[Task statement] Determine the number of lines where "part" occurs and reply with that number by itself.

(Extracted records)
# # #

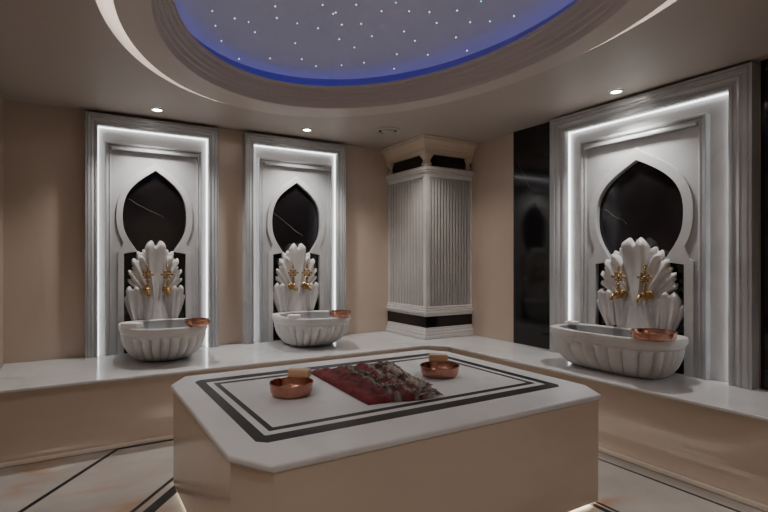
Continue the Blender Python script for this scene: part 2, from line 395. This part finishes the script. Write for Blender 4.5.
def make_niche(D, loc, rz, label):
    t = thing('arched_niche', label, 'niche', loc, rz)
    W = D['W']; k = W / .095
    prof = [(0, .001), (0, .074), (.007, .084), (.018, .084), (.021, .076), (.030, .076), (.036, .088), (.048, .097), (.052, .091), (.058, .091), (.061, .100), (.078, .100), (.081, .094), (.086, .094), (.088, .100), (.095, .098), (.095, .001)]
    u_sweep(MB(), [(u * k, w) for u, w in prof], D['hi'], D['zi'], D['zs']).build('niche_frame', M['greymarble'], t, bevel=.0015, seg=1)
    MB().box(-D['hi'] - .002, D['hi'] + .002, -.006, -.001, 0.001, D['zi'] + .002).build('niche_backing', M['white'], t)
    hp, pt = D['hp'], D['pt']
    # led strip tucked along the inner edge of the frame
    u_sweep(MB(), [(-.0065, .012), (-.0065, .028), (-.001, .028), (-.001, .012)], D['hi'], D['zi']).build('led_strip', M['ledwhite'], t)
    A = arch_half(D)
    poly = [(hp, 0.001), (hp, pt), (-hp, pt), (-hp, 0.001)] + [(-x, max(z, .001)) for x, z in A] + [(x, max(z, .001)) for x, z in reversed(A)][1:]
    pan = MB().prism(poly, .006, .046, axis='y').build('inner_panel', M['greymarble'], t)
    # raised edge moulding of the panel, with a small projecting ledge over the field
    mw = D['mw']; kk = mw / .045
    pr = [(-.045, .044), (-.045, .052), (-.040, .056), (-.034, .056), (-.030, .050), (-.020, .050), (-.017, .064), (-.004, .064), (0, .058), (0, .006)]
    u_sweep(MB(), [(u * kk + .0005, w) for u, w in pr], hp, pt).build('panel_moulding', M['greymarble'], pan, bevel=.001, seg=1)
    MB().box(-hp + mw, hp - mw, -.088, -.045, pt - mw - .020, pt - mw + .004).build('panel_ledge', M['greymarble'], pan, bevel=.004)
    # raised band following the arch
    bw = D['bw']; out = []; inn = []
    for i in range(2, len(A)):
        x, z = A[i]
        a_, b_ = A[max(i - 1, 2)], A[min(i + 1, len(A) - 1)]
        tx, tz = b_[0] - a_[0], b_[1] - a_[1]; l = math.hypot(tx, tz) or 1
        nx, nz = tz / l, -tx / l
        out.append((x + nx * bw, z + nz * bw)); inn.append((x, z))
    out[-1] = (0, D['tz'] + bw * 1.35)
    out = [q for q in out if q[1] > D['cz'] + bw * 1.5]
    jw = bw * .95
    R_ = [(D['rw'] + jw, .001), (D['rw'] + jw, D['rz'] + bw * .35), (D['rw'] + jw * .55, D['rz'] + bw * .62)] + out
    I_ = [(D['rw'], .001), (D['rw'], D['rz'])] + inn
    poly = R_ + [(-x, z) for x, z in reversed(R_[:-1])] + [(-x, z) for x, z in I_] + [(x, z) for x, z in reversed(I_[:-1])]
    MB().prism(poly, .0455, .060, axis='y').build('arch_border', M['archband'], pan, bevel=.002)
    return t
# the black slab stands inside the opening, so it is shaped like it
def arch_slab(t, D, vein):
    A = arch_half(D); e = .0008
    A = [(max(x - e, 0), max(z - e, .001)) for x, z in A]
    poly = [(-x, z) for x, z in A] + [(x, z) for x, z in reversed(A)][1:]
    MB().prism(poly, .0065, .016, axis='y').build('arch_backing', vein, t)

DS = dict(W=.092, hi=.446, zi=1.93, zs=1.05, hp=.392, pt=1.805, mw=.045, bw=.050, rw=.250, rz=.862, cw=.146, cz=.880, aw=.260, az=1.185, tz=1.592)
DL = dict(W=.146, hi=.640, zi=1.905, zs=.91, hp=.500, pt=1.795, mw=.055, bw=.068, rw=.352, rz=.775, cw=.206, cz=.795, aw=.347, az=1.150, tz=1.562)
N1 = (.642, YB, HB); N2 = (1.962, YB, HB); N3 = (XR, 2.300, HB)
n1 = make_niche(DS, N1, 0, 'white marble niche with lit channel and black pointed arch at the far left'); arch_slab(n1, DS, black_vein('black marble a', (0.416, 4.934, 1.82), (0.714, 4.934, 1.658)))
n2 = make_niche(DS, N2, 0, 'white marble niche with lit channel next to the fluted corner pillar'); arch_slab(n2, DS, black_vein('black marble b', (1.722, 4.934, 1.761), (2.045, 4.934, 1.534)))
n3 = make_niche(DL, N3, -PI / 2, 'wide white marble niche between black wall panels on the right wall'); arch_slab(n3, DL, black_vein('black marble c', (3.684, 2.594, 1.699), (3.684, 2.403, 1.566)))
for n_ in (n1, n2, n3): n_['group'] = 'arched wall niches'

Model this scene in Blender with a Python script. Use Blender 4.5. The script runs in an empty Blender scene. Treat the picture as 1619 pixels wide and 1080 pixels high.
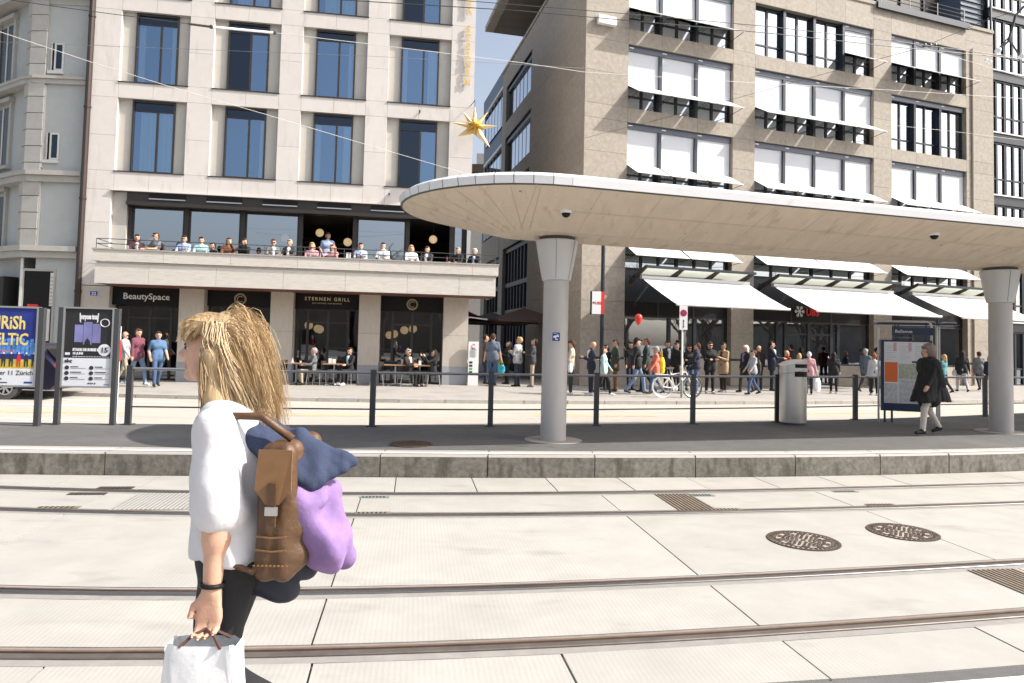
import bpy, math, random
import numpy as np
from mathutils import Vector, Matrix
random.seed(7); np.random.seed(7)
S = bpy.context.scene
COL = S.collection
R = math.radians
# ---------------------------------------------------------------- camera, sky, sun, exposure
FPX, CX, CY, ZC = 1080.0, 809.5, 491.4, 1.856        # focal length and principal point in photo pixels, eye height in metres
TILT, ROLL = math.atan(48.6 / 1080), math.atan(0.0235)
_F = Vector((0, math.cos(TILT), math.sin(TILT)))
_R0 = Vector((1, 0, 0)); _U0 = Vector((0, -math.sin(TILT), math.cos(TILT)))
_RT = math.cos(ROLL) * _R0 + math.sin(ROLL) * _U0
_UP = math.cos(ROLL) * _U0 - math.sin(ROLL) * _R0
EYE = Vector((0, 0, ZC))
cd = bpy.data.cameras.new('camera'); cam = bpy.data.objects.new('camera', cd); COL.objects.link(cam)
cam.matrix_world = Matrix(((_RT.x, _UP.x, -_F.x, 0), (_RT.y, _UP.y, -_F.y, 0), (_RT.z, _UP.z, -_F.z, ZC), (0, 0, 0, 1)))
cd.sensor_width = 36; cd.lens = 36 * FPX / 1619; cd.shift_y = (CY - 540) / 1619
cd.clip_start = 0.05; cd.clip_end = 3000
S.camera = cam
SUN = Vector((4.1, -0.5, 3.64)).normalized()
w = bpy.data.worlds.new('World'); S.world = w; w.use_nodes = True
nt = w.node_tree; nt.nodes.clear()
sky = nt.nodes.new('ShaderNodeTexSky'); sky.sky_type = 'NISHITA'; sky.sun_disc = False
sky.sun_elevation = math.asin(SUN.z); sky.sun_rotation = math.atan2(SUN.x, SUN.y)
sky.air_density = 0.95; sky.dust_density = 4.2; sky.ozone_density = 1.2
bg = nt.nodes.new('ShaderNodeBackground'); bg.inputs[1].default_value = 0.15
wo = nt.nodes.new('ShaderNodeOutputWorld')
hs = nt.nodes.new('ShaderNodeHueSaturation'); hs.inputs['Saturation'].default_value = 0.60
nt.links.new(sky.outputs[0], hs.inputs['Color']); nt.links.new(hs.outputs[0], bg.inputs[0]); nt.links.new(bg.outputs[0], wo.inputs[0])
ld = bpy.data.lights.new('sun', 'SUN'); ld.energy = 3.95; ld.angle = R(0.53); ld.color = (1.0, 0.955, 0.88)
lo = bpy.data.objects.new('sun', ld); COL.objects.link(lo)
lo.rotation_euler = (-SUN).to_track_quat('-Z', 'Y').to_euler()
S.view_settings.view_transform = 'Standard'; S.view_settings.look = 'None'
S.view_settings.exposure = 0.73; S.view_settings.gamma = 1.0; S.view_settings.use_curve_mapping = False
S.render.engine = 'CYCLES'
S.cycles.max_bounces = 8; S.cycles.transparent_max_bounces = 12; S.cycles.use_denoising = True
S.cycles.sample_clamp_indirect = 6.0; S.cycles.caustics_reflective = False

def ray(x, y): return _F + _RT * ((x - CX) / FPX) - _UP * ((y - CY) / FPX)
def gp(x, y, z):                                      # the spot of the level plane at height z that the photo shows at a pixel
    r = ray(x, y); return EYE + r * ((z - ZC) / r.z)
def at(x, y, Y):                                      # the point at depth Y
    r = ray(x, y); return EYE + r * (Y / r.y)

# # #

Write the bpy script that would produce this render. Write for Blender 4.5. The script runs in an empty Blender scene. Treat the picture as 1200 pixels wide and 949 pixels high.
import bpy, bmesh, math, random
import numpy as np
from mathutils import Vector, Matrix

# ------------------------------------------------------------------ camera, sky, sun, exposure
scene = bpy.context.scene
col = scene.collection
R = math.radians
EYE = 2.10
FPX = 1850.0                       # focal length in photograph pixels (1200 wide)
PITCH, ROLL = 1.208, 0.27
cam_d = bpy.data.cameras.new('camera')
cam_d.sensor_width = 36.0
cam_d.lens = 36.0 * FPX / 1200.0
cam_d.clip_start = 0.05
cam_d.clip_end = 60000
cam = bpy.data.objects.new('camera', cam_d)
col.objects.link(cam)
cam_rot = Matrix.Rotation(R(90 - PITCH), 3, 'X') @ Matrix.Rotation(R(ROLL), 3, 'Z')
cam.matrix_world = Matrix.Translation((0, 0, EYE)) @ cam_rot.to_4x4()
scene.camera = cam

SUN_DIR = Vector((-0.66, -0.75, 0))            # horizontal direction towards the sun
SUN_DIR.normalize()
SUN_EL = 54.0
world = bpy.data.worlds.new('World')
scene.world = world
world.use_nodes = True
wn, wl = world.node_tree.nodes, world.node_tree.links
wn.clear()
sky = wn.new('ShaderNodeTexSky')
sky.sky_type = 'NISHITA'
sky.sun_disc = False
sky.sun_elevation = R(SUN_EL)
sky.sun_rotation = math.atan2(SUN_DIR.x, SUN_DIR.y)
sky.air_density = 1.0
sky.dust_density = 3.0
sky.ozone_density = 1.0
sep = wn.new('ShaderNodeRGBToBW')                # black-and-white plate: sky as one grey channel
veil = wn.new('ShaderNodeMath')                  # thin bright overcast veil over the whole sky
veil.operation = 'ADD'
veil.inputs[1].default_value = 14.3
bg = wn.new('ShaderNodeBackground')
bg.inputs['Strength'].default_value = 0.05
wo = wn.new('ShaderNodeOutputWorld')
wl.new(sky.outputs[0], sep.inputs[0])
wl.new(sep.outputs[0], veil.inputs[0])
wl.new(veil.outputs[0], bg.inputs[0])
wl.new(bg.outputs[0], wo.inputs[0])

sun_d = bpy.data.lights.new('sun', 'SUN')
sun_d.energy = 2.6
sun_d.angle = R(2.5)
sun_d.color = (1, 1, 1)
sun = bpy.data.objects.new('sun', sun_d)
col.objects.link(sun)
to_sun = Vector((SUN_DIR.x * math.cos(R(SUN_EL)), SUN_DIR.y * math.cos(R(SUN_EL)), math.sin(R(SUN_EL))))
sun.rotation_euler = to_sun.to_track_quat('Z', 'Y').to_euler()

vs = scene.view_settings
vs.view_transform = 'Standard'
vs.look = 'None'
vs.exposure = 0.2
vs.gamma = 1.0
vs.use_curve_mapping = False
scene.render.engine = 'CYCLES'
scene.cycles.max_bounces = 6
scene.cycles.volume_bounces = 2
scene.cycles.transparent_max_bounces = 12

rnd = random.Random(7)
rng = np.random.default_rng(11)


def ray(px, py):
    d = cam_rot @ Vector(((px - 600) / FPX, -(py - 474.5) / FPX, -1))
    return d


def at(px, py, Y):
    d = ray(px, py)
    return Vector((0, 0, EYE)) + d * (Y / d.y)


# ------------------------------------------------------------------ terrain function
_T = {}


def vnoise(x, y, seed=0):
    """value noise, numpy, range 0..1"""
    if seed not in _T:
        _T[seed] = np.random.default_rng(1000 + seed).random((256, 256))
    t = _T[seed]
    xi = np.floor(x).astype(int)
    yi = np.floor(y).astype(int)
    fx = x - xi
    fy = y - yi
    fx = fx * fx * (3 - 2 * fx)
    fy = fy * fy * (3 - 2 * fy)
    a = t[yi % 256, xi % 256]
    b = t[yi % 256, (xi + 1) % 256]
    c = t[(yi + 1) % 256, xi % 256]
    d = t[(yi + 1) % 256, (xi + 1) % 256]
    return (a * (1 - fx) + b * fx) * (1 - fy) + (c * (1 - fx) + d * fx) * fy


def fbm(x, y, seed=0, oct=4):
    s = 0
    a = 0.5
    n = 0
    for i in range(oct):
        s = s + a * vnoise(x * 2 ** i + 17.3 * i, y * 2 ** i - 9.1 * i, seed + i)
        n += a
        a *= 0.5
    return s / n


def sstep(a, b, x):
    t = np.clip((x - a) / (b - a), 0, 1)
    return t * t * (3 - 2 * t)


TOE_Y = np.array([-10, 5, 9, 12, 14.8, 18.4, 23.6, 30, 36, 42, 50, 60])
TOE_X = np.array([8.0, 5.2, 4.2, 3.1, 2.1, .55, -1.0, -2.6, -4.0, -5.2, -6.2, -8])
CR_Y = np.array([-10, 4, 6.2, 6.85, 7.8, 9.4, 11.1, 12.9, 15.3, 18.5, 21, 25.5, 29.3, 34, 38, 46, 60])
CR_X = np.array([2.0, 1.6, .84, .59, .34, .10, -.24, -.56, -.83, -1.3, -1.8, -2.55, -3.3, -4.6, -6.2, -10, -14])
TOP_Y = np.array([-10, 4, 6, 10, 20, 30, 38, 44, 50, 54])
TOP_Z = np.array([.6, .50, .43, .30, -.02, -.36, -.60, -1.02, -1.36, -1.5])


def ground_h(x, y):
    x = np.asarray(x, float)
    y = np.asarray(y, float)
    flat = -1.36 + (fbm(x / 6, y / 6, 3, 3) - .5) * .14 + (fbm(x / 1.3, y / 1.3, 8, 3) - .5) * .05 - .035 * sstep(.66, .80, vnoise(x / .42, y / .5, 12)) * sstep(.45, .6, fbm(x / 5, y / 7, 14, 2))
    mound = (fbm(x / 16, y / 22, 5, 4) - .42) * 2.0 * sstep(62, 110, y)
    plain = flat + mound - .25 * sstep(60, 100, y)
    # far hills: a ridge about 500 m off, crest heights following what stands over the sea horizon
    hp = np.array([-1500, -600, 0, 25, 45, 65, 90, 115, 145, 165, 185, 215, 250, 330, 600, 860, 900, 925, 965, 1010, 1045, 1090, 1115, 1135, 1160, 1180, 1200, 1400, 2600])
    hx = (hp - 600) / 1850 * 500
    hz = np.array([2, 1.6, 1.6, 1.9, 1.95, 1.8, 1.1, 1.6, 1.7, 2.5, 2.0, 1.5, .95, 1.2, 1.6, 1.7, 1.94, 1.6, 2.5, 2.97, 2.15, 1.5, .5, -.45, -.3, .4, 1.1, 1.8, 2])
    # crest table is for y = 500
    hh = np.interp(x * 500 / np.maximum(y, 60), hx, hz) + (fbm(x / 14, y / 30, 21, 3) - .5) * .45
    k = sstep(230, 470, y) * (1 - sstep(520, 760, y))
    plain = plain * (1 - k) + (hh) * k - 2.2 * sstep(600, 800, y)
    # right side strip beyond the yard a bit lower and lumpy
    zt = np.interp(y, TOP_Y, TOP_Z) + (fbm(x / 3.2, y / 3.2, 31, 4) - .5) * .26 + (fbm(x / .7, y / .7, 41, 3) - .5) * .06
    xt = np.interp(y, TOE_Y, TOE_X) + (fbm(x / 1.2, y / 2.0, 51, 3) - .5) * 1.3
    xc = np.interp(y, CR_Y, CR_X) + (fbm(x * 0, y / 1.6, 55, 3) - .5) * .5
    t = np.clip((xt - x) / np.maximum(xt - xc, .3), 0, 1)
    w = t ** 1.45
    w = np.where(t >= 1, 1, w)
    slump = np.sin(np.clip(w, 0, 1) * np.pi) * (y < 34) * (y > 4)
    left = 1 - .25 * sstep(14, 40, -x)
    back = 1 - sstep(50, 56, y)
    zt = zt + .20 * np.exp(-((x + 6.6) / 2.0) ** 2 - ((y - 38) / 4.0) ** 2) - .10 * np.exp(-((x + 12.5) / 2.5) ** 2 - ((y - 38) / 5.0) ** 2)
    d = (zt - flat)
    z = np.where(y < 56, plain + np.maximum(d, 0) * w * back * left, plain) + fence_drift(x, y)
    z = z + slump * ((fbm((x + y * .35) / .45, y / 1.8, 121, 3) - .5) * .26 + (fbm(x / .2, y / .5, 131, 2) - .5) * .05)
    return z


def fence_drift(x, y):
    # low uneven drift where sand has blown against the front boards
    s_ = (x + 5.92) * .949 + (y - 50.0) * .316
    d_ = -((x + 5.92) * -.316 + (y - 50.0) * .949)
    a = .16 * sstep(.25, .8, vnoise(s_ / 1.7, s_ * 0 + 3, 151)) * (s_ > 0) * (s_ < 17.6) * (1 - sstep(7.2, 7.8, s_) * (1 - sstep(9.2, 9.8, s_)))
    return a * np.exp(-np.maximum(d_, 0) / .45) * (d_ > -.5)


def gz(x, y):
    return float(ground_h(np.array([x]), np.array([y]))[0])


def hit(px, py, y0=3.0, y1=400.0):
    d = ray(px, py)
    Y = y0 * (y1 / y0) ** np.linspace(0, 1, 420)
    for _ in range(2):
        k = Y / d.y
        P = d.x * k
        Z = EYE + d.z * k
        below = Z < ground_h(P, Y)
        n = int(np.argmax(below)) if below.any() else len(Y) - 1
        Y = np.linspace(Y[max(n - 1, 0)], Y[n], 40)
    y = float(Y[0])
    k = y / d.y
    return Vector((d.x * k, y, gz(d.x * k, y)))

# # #

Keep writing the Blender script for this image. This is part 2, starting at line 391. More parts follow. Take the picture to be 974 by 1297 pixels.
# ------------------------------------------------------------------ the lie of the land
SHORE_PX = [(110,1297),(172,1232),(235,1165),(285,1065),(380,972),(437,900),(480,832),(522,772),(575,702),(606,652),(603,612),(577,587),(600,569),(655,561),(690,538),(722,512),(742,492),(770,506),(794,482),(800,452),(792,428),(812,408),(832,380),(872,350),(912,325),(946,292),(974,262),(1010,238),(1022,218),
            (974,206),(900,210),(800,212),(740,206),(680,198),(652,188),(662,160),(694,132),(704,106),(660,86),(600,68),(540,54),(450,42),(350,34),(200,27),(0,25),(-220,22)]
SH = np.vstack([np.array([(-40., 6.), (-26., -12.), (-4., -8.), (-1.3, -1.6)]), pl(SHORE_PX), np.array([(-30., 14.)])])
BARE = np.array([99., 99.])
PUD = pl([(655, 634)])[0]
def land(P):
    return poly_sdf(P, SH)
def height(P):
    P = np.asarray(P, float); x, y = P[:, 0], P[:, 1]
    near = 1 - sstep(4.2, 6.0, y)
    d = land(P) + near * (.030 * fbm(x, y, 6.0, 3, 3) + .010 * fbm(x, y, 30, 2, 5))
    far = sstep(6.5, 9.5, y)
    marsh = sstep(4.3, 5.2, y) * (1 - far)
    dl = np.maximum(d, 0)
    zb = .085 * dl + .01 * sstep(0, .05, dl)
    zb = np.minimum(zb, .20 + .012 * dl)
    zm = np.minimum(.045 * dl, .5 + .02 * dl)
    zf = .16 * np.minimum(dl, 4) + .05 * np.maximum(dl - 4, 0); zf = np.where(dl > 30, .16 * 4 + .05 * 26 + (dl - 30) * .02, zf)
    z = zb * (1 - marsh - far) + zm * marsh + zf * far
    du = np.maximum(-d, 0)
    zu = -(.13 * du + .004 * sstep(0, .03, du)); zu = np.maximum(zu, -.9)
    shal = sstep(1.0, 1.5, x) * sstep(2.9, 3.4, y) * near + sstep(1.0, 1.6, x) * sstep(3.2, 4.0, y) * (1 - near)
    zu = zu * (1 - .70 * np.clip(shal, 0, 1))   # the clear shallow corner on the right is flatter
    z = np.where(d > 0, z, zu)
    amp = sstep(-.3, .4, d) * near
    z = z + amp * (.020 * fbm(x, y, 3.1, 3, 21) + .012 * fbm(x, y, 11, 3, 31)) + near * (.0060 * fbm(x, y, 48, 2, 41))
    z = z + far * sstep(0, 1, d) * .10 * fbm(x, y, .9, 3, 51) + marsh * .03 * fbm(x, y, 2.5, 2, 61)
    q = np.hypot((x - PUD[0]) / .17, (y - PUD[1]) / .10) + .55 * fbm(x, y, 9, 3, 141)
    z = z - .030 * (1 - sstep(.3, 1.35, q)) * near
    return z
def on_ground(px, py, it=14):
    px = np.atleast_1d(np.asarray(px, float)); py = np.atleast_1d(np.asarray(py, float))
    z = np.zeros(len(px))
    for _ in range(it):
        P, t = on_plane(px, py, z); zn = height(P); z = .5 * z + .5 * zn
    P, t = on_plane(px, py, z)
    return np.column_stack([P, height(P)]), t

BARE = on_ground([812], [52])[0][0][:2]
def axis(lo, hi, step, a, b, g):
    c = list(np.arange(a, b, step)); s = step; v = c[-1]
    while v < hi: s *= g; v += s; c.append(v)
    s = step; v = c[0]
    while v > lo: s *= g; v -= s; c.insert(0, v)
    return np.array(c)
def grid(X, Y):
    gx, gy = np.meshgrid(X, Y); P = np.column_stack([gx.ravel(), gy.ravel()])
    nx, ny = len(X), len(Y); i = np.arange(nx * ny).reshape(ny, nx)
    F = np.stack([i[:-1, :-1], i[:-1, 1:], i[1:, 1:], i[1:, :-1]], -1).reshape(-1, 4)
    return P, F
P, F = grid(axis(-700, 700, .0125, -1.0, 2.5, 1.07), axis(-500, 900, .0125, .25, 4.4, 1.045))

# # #

[Exercise result] 2